Coming in 2013 – targeted TV ads

Dartboard; one dart on bull's eye while three darts are off-target

Just like with static display ads online, we have become used to seeing targeted video ads on the web, mobiles and tablets.

Now video ad targeting will come to the living room, when the UK’s two big pay-TV operators will soon start showing targeted ads to viewers in 2013.

The launches could improve effectiveness of a TV advertising business that is still growing strong thanks to its mass broadcast appeal but which could wring out even more dollars by guaranteeing advertiser outlay.

The products

Leading provider BSkyB will trial-launch an NDS Dynamic-powered service to seven million set top boxes under the AdSmart banner by the summer, allowing advertisers to target 90 different demographic attributes. According to Sky:

“Sky AdSmart uses the capability of the Sky+HD set top box to schedule advertisements seamlessly over the linear broadcast stream, when triggered by specified attributes.

“When a break contains a Sky AdSmart instruction, a unique code is sent to all Sky+HD STBs at the precise moment selected in the schedule. Households with matching attributes will seamlessly trigger the playing of an appropriate ad for the circumstances.”

Ads can be pushed to the boxes via Sky’s satellite dishes and stored for later playback. Some 500,000 of the 1.3 million internet-connected boxes Sky has in the market will be used as a viewing panel, recording an ad impression when at least 75 percent of the ad is viewed.

So far, Sky will only get to place such ads in the breaks on its own channels — Sky 1, Sky Sports, Sky Atlantic, Sky Movies, Sky Arts, Sky Living, Challenge and Pick TV. Rival broadcasters like ITV will prefer to keep their ad sell for themselves.

Cable operator Virgin Media says it will also roll out targeted TV advertising, but details are sketchier. Commercial director Mark Brandon says (via DTVE) it will introduce “advanced” on-demand ads on its TiVo box.

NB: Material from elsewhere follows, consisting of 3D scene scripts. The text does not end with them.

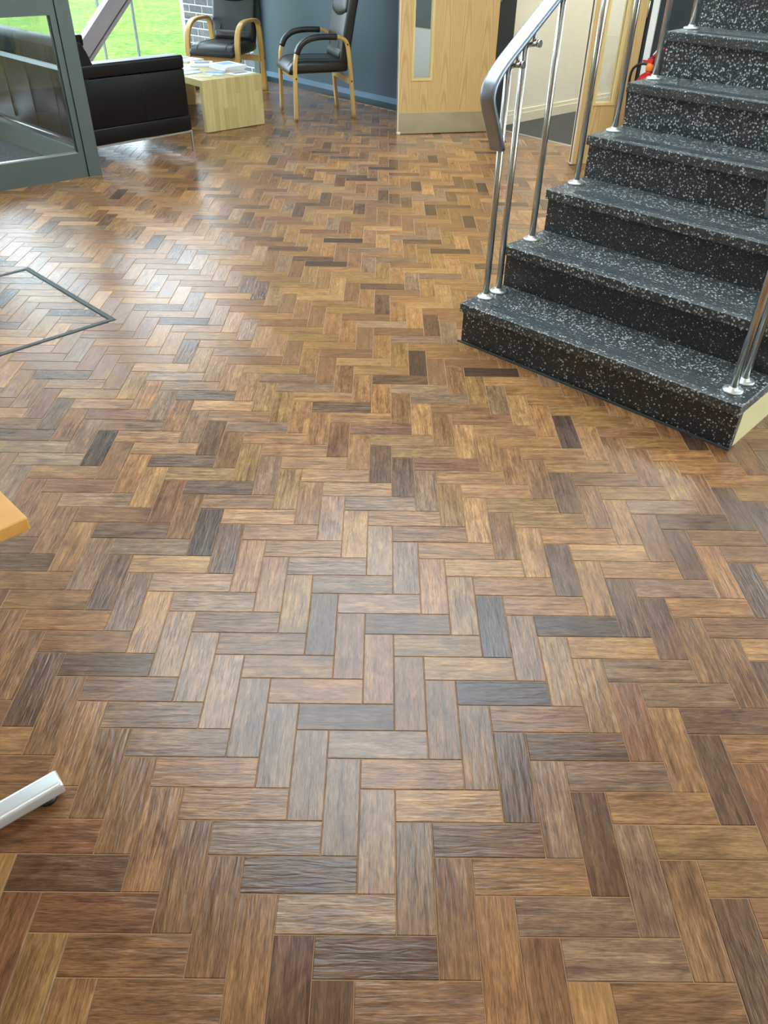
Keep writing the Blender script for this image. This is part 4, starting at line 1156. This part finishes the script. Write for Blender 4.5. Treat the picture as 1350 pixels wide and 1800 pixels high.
    for s in (-1, 1):
        mb = MB(); mb.lathe([(0.002, -0.008), (0.007, -0.005), (0.008, 0), (0.007, 0.005), (0.002, 0.008)], 10, Matrix.Translation((s * 0.030, 0.100, 1.66))); mb.build('eye', M['eye'], root)
        mb = MB(); mb.lathe([(0.006, -0.026), (0.014, -0.016), (0.017, 0.004), (0.014, 0.020), (0.005, 0.026)], 10, Matrix.Translation((s * 0.078, 0.008, 1.652))); mb.build('ear', M['skin'], root)
    mb = MB(); mb.box((-0.024, 0.098, 1.588), (0.024, 0.109, 1.596), None, 0.003); mb.build('mouth', M['shoe'], root)
    return root
person((-3.50, 5.92, 0.003), R(20), M['olive'], M['shirt'], M['hair'], 'person in olive trousers and grey top standing in the entrance lobby')
person((-3.10, 5.50, 0.003), R(60), M['jeans'], M['coat'], M['hair'], 'person in dark jeans and navy fleece standing in the entrance lobby', 0.07)

# ------------------------------------------------------------------ unseen fill panels added to brighten lobby, entrance and hall
def fill_light_panel(x, y, rz, label, m='fill_light'):
    root = empty('fill_light_panel', (x, y, CEIL - 0.05), rz); tag(root, label, 'ceiling light', 'added fill lights')
    mb = MB()
    mb.box((-0.62, -0.17, 0.0), (-0.60, 0.17, 0.05)); mb.box((0.60, -0.17, 0.0), (0.62, 0.17, 0.05))
    mb.box((-0.60, -0.17, 0.0), (0.60, -0.15, 0.05)); mb.box((-0.60, 0.15, 0.0), (0.60, 0.17, 0.05))
    mb.build('frame', M['white'], root)
    mb = MB(); mb.box((-0.60, -0.15, 0.012), (0.60, 0.15, 0.03)); mb.build('diffuser', M[m], root)
for x, y, lb in ((1.1, -0.6, 'added fill light panel nearest the viewer'), 
                 (3.2, 0.6, 'added fill light panel right of the stairs'), (-2.0, 1.0, 'added fill light panel over the entrance side'), (1.5, -2.6, 'added fill light panel behind the viewer'), (2.7, 4.3, 'added fill light panel over the stair flight')):
    fill_light_panel(x, y, R(90), lb)
fill_light_panel(-2.9, 4.6, R(39.8), 'added fill light panel in the glazed entrance lobby')  # added so the legs mirrored in the side screen show up brighter
hp_ = HL + HD * 1.7 + HN * 0.8
fill_light_panel(hp_.x, hp_.y, math.atan2(HD.y, HD.x), 'farther added fill light panel in the hall beyond the doors', 'hall_fill')
hq = HL + HD * 0.55 + HN * 0.75
fill_light_panel(hq.x, hq.y, math.atan2(HN.y, HN.x), 'added fill light panel just inside the hall doorway', 'hall_fill')  # second hall panel, added to lift the cream wall
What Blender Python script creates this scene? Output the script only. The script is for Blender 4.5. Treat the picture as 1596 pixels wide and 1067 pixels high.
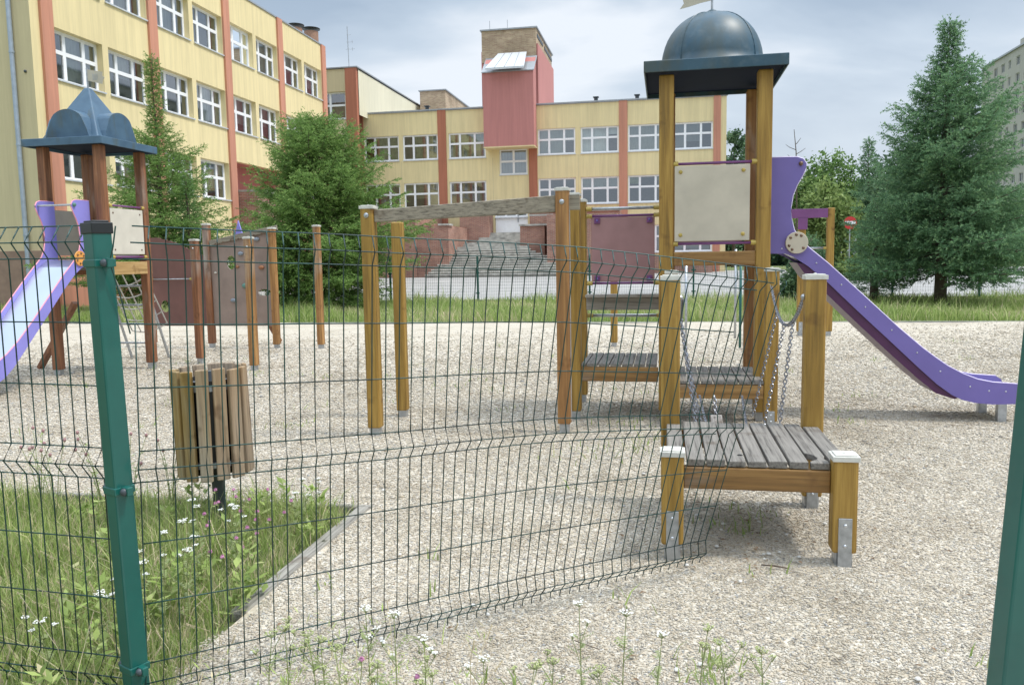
import bpy, bmesh, math, random
import numpy as np
from mathutils import Matrix, Vector
random.seed(7); rng = np.random.default_rng(7)
for o in list(bpy.data.objects): bpy.data.objects.remove(o)
S = bpy.context.scene; COL = S.collection
R_ = math.radians

# ---------------------------------------------------------------- camera
CAMH = 1.45; FPX = 1260.0
roll = math.atan(.017); pitch = math.atan(130*math.cos(roll)/FPX)
_F = Vector((0, math.cos(pitch), -math.sin(pitch))); _U0 = Vector((0, math.sin(pitch), math.cos(pitch)))
_R = math.cos(roll)*Vector((1, 0, 0)) - math.sin(roll)*_U0; _U = math.sin(roll)*Vector((1, 0, 0)) + math.cos(roll)*_U0
cd = bpy.data.cameras.new('camera'); cam = bpy.data.objects.new('camera', cd); COL.objects.link(cam)
cd.sensor_width = 36; cd.sensor_fit = 'HORIZONTAL'; cd.lens = 36*FPX/1596; cd.clip_start = .05; cd.clip_end = 2000
M = Matrix.Identity(4)
for i in range(3): M[i][0] = _R[i]; M[i][1] = _U[i]; M[i][2] = -_F[i]
M[0][3] = 0; M[1][3] = 0; M[2][3] = CAMH
cam.matrix_world = M; S.camera = cam

# yard frame: everything in the yard is built square to the school (u to the right, v away)
TH = R_(10.8); ct, st = math.cos(TH), math.sin(TH)
def xy(u, v, z=0): return (u*ct+v*st, -u*st+v*ct, z)

# ---------------------------------------------------------------- light
SUN_EL = R_(61); SUN_AZ = R_(98)      # azimuth clockwise from +Y : sun to the right
w = bpy.data.worlds.new('World'); S.world = w; w.use_nodes = True
nt = w.node_tree; nt.nodes.clear()
def N(nt, t, **k):
    n = nt.nodes.new(t)
    for a, b in k.items(): setattr(n, a, b)
    return n
L = lambda nt, a, b: nt.links.new(a, b)
def world():
    out = N(nt, 'ShaderNodeOutputWorld'); sky = N(nt, 'ShaderNodeTexSky', sky_type='NISHITA', sun_disc=False)
    sky.sun_elevation = SUN_EL; sky.sun_rotation = SUN_AZ; sky.air_density = 1.2; sky.dust_density = 1.5
    b1 = N(nt, 'ShaderNodeBackground'); b1.inputs[1].default_value = .10; L(nt, sky.outputs[0], b1.inputs[0])
    tc = N(nt, 'ShaderNodeTexCoord'); sep = N(nt, 'ShaderNodeSeparateXYZ'); L(nt, tc.outputs['Generated'], sep.inputs[0])
    zz = N(nt, 'ShaderNodeMath', operation='MAXIMUM'); L(nt, sep.outputs[2], zz.inputs[0]); zz.inputs[1].default_value = 0
    za = N(nt, 'ShaderNodeMath', operation='ADD'); L(nt, zz.outputs[0], za.inputs[0]); za.inputs[1].default_value = .22
    dx = N(nt, 'ShaderNodeMath', operation='DIVIDE'); L(nt, sep.outputs[0], dx.inputs[0]); L(nt, za.outputs[0], dx.inputs[1])
    dy = N(nt, 'ShaderNodeMath', operation='DIVIDE'); L(nt, sep.outputs[1], dy.inputs[0]); L(nt, za.outputs[0], dy.inputs[1])
    cb = N(nt, 'ShaderNodeCombineXYZ'); L(nt, dx.outputs[0], cb.inputs[0]); L(nt, dy.outputs[0], cb.inputs[1])
    n1 = N(nt, 'ShaderNodeTexNoise'); n1.inputs['Scale'].default_value = 1.05; n1.inputs['Detail'].default_value = 6; n1.inputs['Roughness'].default_value = .5; n1.inputs['Distortion'].default_value = .35
    mp = N(nt, 'ShaderNodeMapping'); mp.inputs['Location'].default_value = (3.3, 1.2, 0); mp.inputs['Scale'].default_value = (.75, 1.3, 1); L(nt, cb.outputs[0], mp.inputs[0]); L(nt, mp.outputs[0], n1.inputs['Vector'])
    cr = N(nt, 'ShaderNodeValToRGB'); L(nt, n1.outputs[0], cr.inputs[0]); e = cr.color_ramp.elements
    e[0].position = .40; e[0].color = (.31, .39, .49, 1); e[1].position = .62; e[1].color = (.70, .74, .79, 1)
    m = cr.color_ramp.elements.new(.50); m.color = (.44, .52, .61, 1)
    # horizon brightening
    mr = N(nt, 'ShaderNodeMapRange'); L(nt, zz.outputs[0], mr.inputs[0]); mr.inputs[1].default_value = .0; mr.inputs[2].default_value = .30; mr.inputs[3].default_value = .75; mr.inputs[4].default_value = 0
    mx = N(nt, 'ShaderNodeMix', data_type='RGBA'); L(nt, mr.outputs[0], mx.inputs['Factor']); L(nt, cr.outputs[0], mx.inputs['A']); mx.inputs['B'].default_value = (.66, .70, .76, 1)
    b2 = N(nt, 'ShaderNodeBackground'); zr = N(nt, 'ShaderNodeMapRange', interpolation_type='SMOOTHSTEP'); L(nt, zz.outputs[0], zr.inputs[0]); zr.inputs[1].default_value = .33; zr.inputs[2].default_value = .95; zr.inputs[3].default_value = .82; zr.inputs[4].default_value = 2.7; L(nt, zr.outputs[0], b2.inputs[1]);   # thin overcast is brightest overhead
    L(nt, mx.outputs['Result'], b2.inputs[0])
    ms = N(nt, 'ShaderNodeMixShader'); ms.inputs[0].default_value = .9
    L(nt, b1.outputs[0], ms.inputs[1]); L(nt, b2.outputs[0], ms.inputs[2]); L(nt, ms.outputs[0], out.inputs[0])
world()
sl = bpy.data.lights.new('sun', 'SUN'); sl.energy = 1.75; sl.angle = R_(9); sl.color = (1, .95, .87)
so = bpy.data.objects.new('sun', sl); COL.objects.link(so)
sd = Vector((math.sin(SUN_AZ)*math.cos(SUN_EL), math.cos(SUN_AZ)*math.cos(SUN_EL), math.sin(SUN_EL)))
so.rotation_euler = sd.to_track_quat('Z', 'Y').to_euler(); so.location = (10, -5, 30)
S.view_settings.view_transform = 'Standard'; S.view_settings.look = 'None'; S.view_settings.gamma = 1; S.view_settings.exposure = .68
S.render.engine = 'CYCLES'

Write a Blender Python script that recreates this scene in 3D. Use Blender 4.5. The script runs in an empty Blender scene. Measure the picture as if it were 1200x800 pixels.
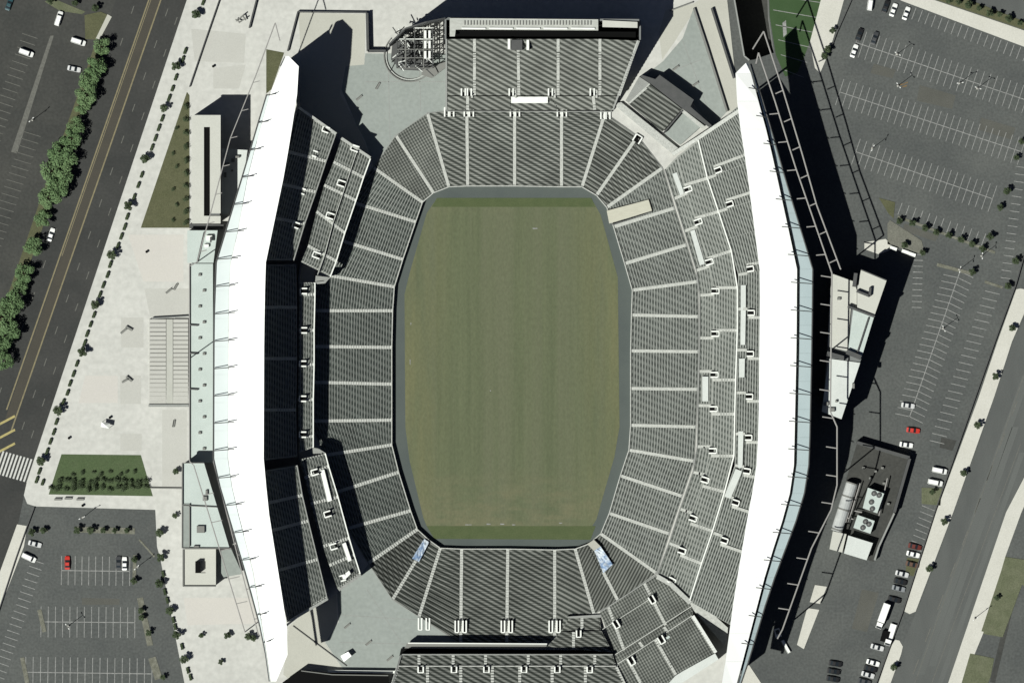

The operator will launch a “full-scale” service next year but is taking the prospect “one step at a time”, Brandon said.

The impact

TV advertising is still a healthy medium and is projected by analysts to hoover up more money each year going forward.

Broadcasters already “target” ads by commissioning shows for specific demographics.

Further “targeted” ad initiatives like these will need to prove both that they can target further than the conventional TV schedule, and work effortlessly, to trump the established paradigm.

These launches’ biggest impact could be to establish platform operators, not broadcast networks, as the most more innovative ad targeters.